The WEF annual meeting, themed as ‘A Spirit of Dialogue,’ will be held from Jan. 19 to Jan. 23 in Davos, where world leaders from government, business, civil society and academia will engage in forward-looking discussions to address global issues and set priorities.
Prime Minister Sharif is expected to interact with global leaders and investors on economic challenges, regional and international issues and various opportunities for cooperation.
On Monday, Deputy PM Ishaq Dar presided over a meeting in Islamabad to oversee preparations for Sharif’s upcoming visit to Switzerland to attend the WEF meeting, the Radio Pakistan broadcaster reported.
“Dar instructed to maximize the engagements with the incoming Heads of States, Governments and senior leadership of economic, business and financial institutions,” the report read.
The WEF meeting program will be structured around key global challenges where public-private dialogue and cooperation, involving all stakeholders, is necessary for progress, according to the WEF website.
In addressing these challenges, growth, resilience and innovation will serve as cross-cutting imperatives, guiding how leaders engage with today’s complexity and pursue tomorrow’s opportunities.
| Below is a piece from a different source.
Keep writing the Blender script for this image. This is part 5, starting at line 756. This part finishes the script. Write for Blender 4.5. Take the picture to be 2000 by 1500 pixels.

Pakistani foreign ministry officials briefed the deputy PM about preparations for the WEF meeting, according to Radio Pakistan. The participants of Monday’s meeting in Islamabad discussed in detail the bilateral component and media engagements during the visit.
“He [Dar] further stressed that opportunities be explored to foster collaboration with private sector business entities,” the state broadcaster said.